Stated problem —
Without copying any pictures, restate exactly the lines from the start of the records through the line containing "1), Vector2(0, 1)])".

Records shown —
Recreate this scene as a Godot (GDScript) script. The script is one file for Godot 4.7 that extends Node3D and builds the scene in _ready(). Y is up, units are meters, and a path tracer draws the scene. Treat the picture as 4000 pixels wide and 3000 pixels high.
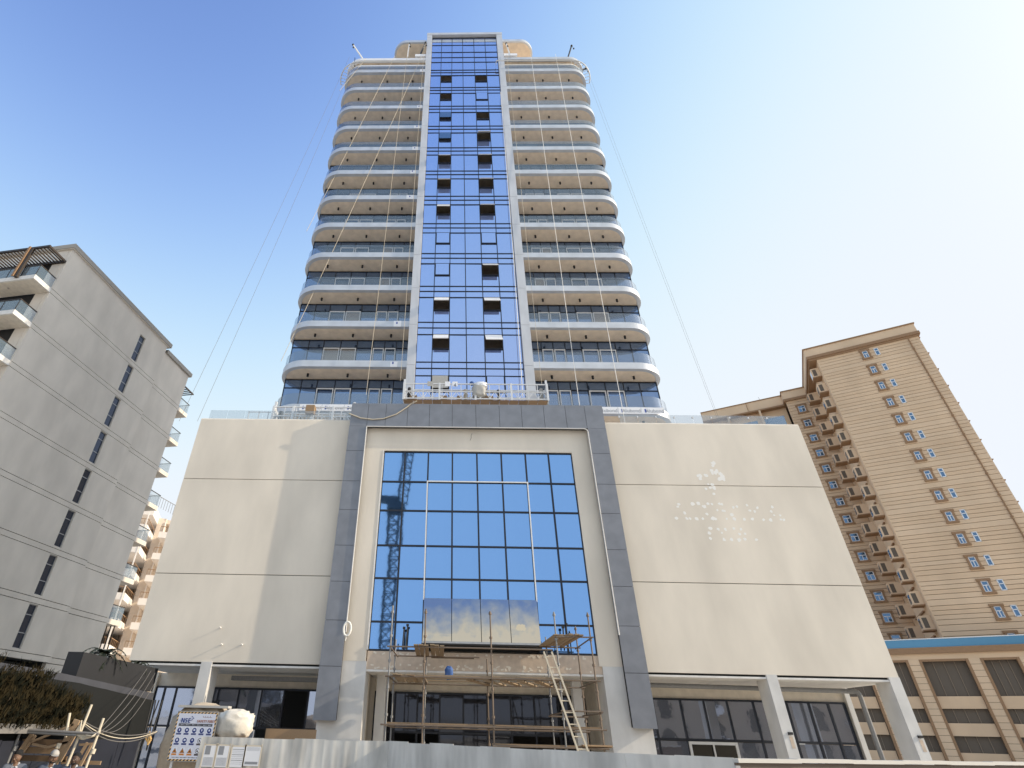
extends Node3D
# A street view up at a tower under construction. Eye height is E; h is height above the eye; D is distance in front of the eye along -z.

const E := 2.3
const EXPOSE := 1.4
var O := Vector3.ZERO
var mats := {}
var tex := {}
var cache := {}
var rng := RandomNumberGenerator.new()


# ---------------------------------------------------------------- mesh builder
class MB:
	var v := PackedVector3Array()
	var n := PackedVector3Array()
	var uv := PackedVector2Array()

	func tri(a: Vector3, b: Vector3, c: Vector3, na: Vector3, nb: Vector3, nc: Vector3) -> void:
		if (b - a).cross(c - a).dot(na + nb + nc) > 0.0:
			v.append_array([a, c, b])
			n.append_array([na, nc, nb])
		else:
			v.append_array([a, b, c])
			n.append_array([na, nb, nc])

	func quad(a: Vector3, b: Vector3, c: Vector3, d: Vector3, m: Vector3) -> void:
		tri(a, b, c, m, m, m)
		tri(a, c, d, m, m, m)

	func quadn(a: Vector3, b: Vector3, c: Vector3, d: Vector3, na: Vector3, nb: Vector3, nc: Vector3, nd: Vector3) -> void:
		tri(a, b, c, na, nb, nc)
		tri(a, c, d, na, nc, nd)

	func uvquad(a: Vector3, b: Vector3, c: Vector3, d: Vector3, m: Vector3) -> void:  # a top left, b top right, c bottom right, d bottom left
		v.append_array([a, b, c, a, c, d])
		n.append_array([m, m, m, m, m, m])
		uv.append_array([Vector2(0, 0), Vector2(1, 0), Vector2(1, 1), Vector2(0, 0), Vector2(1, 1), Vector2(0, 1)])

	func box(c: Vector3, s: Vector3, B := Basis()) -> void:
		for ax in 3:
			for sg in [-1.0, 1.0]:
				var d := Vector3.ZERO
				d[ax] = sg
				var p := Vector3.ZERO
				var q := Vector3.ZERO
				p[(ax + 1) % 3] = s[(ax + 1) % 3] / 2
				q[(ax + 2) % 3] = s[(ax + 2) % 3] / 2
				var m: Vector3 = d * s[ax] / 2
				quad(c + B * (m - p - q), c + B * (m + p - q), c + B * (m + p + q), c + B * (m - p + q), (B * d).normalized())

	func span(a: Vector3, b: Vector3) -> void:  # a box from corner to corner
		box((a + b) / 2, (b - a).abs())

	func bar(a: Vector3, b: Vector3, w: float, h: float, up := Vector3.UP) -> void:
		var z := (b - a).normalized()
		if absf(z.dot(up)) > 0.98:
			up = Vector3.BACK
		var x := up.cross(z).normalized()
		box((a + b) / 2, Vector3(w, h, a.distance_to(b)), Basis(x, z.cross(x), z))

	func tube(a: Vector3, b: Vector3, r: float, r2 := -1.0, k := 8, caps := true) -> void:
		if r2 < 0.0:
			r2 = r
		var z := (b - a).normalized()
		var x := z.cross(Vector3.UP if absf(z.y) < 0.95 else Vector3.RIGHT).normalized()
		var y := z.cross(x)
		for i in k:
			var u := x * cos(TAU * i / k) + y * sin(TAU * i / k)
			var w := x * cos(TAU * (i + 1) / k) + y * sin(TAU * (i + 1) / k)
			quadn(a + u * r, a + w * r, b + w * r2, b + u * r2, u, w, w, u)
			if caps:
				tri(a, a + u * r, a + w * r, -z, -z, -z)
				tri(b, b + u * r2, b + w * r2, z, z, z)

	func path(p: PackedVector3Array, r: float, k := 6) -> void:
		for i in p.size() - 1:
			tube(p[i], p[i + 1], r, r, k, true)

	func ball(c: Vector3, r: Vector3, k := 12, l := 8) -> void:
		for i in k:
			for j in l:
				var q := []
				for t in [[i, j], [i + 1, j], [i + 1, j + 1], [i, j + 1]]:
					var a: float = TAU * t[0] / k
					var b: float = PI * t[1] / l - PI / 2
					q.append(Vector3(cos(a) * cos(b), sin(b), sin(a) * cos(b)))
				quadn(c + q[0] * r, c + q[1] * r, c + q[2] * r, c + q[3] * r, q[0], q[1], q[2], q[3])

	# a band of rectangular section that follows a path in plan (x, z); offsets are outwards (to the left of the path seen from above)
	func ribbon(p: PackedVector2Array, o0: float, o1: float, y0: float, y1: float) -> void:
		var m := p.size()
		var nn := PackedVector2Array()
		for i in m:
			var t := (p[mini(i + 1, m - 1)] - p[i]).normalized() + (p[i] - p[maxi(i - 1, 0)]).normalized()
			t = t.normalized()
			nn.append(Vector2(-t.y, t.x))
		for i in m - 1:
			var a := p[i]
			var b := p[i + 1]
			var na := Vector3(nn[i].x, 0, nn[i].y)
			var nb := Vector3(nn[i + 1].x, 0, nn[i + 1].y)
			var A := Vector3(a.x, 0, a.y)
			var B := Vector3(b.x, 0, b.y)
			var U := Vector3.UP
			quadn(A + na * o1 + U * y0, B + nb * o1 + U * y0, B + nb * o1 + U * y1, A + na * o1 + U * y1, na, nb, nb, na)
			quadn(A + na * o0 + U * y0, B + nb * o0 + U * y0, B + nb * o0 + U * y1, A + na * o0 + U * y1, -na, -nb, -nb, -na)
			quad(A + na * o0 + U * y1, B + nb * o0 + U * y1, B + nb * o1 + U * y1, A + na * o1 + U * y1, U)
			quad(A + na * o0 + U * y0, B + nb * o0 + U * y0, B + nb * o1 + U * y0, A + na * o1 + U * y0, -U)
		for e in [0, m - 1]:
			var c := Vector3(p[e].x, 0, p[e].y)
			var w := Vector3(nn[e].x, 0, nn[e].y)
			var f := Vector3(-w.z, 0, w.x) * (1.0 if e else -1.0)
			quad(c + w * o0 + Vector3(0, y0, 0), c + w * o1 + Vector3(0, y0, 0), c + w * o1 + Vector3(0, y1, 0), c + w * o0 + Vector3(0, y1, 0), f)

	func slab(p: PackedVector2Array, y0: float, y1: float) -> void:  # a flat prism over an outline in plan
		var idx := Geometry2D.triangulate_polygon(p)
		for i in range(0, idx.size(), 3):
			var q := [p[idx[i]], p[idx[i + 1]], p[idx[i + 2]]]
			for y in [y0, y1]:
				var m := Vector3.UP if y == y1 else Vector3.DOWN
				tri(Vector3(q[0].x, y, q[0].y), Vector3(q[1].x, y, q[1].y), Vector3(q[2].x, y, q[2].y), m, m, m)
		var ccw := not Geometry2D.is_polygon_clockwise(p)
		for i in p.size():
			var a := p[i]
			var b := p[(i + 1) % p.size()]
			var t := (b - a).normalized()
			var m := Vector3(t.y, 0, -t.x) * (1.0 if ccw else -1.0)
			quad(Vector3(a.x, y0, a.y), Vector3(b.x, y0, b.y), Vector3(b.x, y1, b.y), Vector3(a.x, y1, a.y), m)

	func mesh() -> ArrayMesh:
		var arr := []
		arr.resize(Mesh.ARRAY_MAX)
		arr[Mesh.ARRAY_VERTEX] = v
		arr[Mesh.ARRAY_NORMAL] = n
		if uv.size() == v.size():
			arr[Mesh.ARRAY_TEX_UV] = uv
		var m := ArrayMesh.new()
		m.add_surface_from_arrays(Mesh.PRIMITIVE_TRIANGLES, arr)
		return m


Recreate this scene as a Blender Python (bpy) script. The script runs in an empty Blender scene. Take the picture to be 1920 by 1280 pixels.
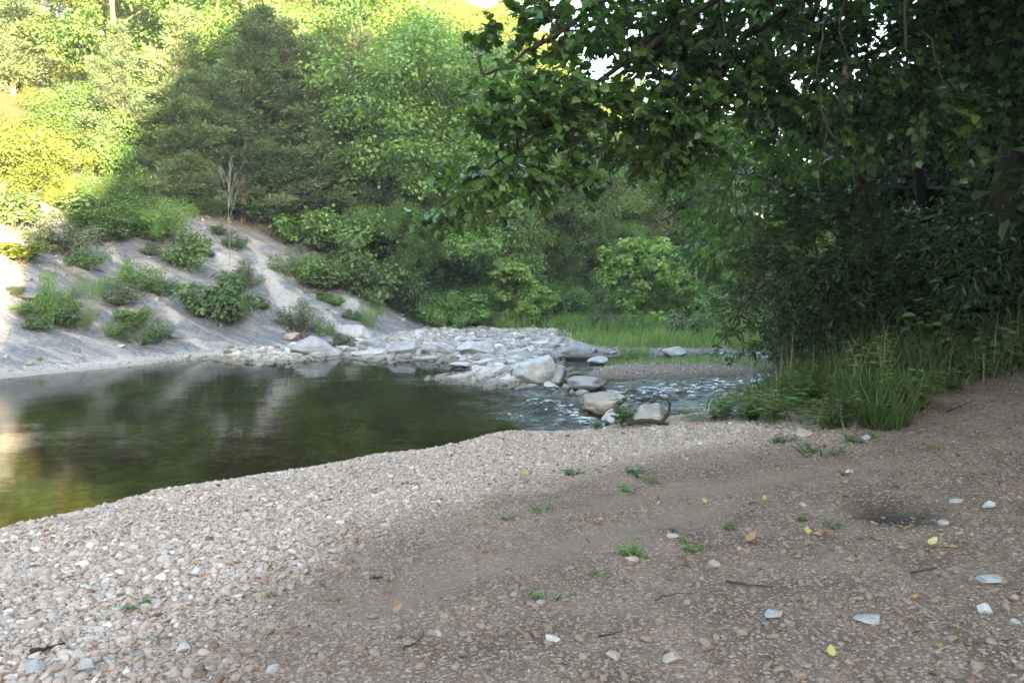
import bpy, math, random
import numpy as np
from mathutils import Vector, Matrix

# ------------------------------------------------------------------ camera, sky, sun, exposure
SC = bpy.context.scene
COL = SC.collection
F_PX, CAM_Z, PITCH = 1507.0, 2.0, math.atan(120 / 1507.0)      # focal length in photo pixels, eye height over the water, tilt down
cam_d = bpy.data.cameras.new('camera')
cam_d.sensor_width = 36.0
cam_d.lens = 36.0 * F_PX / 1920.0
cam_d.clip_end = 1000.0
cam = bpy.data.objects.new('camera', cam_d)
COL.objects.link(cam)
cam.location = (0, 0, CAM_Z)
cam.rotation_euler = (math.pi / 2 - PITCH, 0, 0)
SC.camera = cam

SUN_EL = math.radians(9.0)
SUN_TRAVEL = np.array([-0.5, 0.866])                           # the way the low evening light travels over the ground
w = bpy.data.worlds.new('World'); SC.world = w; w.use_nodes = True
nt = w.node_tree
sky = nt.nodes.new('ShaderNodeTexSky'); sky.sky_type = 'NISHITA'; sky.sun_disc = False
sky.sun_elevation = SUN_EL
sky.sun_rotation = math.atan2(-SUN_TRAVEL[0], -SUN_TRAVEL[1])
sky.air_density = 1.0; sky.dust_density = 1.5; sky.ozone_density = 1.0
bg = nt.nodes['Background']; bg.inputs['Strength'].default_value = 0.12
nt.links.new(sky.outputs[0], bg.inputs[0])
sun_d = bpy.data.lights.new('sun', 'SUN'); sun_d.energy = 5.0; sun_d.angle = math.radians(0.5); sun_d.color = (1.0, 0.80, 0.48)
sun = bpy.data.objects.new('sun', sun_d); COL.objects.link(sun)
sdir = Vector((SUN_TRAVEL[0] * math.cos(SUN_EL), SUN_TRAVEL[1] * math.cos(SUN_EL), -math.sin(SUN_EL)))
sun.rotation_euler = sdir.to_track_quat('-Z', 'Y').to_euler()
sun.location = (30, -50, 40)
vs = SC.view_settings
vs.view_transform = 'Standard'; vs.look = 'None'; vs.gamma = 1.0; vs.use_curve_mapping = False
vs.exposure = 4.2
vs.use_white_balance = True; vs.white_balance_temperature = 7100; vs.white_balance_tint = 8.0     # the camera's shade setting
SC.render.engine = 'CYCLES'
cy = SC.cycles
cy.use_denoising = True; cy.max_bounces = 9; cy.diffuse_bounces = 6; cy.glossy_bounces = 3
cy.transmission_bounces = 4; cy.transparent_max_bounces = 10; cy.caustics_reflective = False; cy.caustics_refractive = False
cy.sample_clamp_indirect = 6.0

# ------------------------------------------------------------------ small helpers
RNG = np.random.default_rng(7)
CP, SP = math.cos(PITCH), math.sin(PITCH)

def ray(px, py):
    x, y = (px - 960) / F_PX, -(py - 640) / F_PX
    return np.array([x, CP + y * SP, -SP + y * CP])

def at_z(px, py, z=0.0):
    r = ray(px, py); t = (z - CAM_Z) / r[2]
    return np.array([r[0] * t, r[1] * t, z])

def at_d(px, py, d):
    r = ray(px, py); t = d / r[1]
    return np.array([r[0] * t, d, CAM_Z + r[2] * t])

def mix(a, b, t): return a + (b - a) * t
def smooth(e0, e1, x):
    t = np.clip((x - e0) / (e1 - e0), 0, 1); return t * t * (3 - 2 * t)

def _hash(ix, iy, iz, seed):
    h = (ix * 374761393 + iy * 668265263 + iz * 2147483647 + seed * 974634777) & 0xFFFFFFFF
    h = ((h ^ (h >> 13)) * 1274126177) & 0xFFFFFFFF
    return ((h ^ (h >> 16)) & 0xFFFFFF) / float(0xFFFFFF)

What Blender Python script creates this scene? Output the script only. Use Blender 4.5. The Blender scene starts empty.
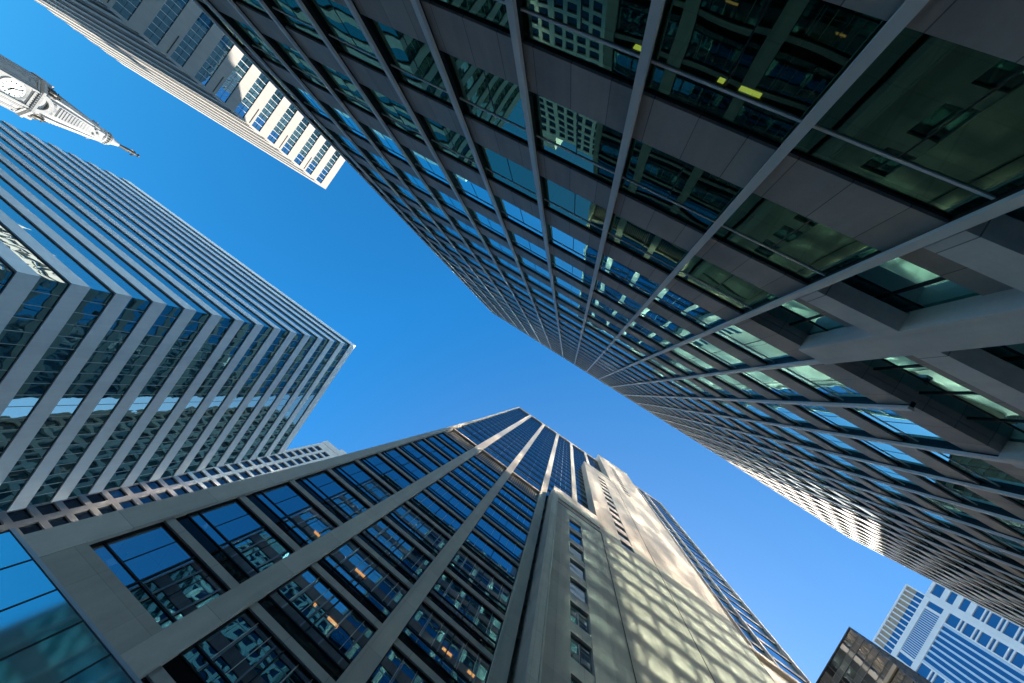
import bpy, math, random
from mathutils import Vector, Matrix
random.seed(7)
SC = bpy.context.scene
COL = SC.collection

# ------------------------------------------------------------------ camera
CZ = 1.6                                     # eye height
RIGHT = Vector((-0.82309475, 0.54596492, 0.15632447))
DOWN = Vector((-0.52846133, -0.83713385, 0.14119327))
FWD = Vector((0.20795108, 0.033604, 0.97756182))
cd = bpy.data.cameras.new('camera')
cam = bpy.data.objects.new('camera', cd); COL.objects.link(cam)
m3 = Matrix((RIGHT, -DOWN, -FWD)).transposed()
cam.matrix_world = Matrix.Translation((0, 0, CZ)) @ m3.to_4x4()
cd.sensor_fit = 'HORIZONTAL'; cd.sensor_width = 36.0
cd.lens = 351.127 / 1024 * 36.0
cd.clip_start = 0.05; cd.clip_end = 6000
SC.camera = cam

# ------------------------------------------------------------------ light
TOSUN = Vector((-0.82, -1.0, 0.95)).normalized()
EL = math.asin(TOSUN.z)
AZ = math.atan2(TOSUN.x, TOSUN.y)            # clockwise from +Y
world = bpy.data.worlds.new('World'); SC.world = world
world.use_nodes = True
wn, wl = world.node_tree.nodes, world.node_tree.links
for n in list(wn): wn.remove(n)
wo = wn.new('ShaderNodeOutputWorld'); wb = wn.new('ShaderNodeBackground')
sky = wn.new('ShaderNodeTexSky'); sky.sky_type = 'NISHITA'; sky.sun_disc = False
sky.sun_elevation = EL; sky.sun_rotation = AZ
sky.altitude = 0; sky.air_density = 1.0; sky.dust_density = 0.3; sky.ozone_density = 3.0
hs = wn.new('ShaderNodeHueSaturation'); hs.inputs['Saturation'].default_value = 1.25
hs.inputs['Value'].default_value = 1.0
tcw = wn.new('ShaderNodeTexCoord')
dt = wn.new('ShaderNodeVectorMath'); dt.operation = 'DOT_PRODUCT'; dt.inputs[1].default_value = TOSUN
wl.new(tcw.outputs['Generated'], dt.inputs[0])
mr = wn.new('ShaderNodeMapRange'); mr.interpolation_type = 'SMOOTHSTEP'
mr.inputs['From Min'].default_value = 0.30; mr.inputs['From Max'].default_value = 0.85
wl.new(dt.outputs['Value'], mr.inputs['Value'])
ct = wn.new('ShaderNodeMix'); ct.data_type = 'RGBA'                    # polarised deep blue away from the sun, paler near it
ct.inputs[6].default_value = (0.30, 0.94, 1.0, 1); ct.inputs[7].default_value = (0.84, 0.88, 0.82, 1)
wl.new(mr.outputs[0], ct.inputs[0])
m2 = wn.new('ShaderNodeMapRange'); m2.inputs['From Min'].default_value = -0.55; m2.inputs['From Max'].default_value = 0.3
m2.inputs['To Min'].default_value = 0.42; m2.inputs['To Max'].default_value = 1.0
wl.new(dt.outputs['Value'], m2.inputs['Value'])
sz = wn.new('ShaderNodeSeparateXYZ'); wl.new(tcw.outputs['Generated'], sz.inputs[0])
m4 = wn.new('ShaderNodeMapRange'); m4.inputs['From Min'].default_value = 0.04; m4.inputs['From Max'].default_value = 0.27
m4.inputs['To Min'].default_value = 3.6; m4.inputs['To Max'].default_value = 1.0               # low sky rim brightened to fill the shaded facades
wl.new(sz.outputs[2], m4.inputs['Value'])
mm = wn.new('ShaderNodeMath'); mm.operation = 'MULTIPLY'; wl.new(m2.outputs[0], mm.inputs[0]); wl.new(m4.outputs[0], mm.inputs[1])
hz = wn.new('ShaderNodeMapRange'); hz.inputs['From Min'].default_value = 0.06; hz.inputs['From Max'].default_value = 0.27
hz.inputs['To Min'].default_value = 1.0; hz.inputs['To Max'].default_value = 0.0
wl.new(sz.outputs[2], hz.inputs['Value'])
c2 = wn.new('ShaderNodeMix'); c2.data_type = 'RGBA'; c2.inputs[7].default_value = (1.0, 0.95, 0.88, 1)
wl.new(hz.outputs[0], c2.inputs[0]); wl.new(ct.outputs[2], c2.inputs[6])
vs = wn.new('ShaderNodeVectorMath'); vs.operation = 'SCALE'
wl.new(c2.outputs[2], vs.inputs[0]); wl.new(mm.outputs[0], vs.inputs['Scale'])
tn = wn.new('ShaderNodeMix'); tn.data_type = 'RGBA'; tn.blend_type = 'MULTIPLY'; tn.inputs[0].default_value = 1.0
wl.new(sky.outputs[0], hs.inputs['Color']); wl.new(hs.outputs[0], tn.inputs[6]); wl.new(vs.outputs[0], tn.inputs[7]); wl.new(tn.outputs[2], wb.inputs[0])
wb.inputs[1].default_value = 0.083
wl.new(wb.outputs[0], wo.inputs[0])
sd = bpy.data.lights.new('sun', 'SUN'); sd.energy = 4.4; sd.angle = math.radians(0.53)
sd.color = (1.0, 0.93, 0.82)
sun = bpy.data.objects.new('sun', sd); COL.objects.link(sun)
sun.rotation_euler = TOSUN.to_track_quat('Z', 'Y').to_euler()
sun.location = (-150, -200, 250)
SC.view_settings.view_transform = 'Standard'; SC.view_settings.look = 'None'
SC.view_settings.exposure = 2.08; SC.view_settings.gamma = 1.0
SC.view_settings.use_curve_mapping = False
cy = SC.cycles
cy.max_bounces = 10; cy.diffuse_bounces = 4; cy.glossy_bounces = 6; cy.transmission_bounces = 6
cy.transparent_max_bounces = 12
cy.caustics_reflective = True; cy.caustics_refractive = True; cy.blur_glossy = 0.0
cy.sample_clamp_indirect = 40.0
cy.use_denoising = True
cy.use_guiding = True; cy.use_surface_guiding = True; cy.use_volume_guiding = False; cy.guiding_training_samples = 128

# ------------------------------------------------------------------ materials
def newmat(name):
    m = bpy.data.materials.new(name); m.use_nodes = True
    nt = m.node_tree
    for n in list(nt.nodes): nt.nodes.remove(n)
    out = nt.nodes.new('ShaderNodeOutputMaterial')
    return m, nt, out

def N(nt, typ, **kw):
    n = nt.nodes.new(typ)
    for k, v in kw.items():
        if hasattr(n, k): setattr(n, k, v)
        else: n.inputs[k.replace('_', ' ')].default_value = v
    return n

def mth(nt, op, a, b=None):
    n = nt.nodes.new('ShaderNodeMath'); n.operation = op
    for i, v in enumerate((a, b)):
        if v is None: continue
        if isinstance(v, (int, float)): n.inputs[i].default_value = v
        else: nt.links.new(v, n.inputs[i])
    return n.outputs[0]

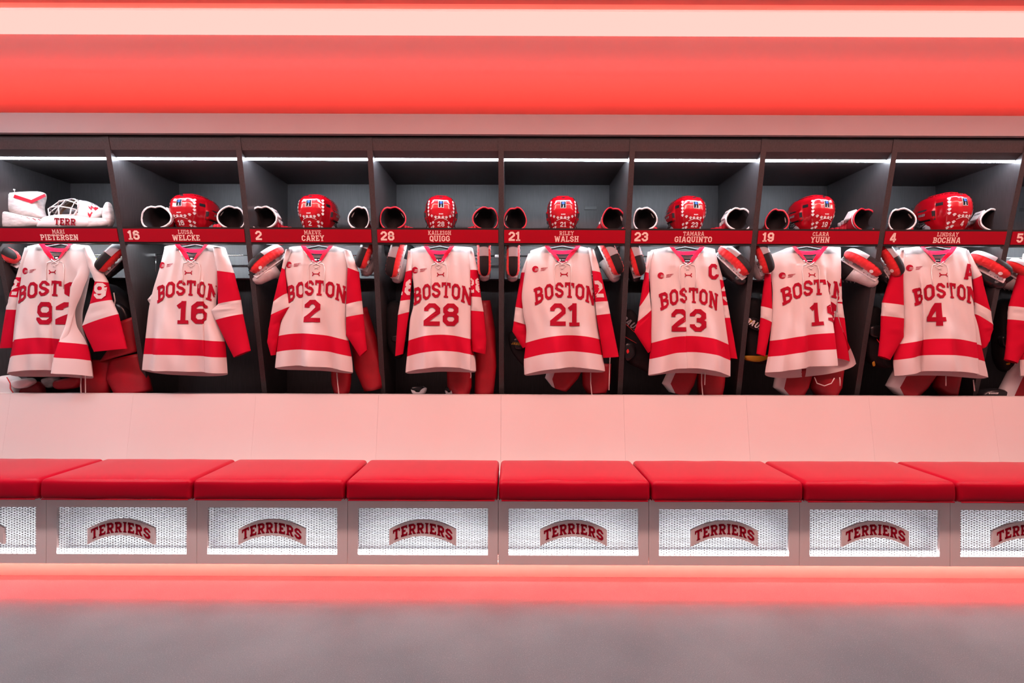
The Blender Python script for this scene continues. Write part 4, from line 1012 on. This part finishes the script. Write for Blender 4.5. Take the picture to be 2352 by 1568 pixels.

Task answer —
Recreate this scene as a Godot (GDScript) script. The script is one file for Godot 4.7 that extends Node3D and builds the scene in _ready(). Y is up, units are meters, and a path tracer draws the scene. Treat the picture as 4000 pixels wide and 3000 pixels high.
extends Node3D
# A street view up at a tower under construction. Eye height is E; h is height above the eye; D is distance in front of the eye along -z.

const E := 2.3
const EXPOSE := 1.4
var O := Vector3.ZERO
var mats := {}
var tex := {}
var cache := {}
var rng := RandomNumberGenerator.new()


# ---------------------------------------------------------------- mesh builder
class MB:
	var v := PackedVector3Array()
	var n := PackedVector3Array()
	var uv := PackedVector2Array()

	func tri(a: Vector3, b: Vector3, c: Vector3, na: Vector3, nb: Vector3, nc: Vector3) -> void:
		if (b - a).cross(c - a).dot(na + nb + nc) > 0.0:
			v.append_array([a, c, b])
			n.append_array([na, nc, nb])
		else:
			v.append_array([a, b, c])
			n.append_array([na, nb, nc])

	func quad(a: Vector3, b: Vector3, c: Vector3, d: Vector3, m: Vector3) -> void:
		tri(a, b, c, m, m, m)
		tri(a, c, d, m, m, m)

	func quadn(a: Vector3, b: Vector3, c: Vector3, d: Vector3, na: Vector3, nb: Vector3, nc: Vector3, nd: Vector3) -> void:
		tri(a, b, c, na, nb, nc)
		tri(a, c, d, na, nc, nd)

	func uvquad(a: Vector3, b: Vector3, c: Vector3, d: Vector3, m: Vector3) -> void:  # a top left, b top right, c bottom right, d bottom left
		v.append_array([a, b, c, a, c, d])
		n.append_array([m, m, m, m, m, m])
		uv.append_array([Vector2(0, 0), Vector2(1, 0), Vector2(1, 1), Vector2(0, 0), Vector2(1, 1), Vector2(0, 1)])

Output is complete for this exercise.